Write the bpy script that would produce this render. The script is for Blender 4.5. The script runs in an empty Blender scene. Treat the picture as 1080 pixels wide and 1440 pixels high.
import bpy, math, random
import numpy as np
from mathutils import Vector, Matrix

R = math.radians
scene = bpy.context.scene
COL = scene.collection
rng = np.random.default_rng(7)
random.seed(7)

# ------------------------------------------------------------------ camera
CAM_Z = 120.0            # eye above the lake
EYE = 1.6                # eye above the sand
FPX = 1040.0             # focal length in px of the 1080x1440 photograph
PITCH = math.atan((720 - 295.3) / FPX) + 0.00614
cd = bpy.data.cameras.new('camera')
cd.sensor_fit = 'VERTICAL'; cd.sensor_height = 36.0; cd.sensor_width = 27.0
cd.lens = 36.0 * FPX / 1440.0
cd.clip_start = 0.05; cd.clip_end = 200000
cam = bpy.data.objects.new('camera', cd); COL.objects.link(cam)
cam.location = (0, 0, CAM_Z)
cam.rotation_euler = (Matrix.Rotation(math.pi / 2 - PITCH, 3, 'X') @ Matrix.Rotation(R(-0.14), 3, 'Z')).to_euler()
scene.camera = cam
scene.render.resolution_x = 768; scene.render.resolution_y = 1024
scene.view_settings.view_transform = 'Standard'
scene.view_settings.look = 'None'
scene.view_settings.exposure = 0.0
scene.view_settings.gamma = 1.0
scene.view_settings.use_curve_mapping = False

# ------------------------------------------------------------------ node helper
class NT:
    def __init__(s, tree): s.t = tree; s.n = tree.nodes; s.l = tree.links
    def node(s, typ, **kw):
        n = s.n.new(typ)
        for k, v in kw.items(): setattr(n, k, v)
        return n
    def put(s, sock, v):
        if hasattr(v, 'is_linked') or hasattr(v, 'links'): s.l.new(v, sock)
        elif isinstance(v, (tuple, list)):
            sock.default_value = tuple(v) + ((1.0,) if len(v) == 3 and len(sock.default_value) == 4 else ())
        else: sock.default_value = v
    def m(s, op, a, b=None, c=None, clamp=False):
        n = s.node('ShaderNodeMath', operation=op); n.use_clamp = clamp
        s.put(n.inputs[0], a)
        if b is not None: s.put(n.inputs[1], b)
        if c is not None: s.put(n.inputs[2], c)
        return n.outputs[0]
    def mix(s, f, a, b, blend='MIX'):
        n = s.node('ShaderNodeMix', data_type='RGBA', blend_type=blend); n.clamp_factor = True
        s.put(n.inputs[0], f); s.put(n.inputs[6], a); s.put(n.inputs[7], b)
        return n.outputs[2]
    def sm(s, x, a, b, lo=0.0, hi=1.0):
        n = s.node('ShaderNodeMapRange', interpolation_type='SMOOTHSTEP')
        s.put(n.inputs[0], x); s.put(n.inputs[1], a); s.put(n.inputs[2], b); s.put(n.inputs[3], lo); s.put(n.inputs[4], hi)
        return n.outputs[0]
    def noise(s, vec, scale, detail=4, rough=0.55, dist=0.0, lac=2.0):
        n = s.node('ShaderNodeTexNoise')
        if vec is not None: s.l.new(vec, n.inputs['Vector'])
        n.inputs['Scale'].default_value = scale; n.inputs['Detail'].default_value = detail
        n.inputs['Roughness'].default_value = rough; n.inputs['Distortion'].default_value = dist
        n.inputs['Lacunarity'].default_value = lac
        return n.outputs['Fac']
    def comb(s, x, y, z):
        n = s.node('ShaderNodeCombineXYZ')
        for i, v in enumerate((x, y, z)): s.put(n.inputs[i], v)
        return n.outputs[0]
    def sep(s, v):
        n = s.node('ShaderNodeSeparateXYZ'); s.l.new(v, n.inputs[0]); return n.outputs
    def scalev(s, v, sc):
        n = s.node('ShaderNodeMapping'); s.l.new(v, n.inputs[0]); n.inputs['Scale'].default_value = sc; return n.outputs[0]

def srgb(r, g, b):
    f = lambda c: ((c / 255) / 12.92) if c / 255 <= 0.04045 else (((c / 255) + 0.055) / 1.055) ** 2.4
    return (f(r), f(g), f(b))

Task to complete
Write out a verbatim copy of the data, beginning with its first line and ending with the line that contains "random.seed(7)".

Exercise response
Write the bpy script that would produce this render. The script is for Blender 4.5. The script runs in an empty Blender scene. Treat the picture as 1080 pixels wide and 1440 pixels high.
import bpy, math, random
import numpy as np
from mathutils import Vector, Matrix

R = math.radians
scene = bpy.context.scene
COL = scene.collection
rng = np.random.default_rng(7)
random.seed(7)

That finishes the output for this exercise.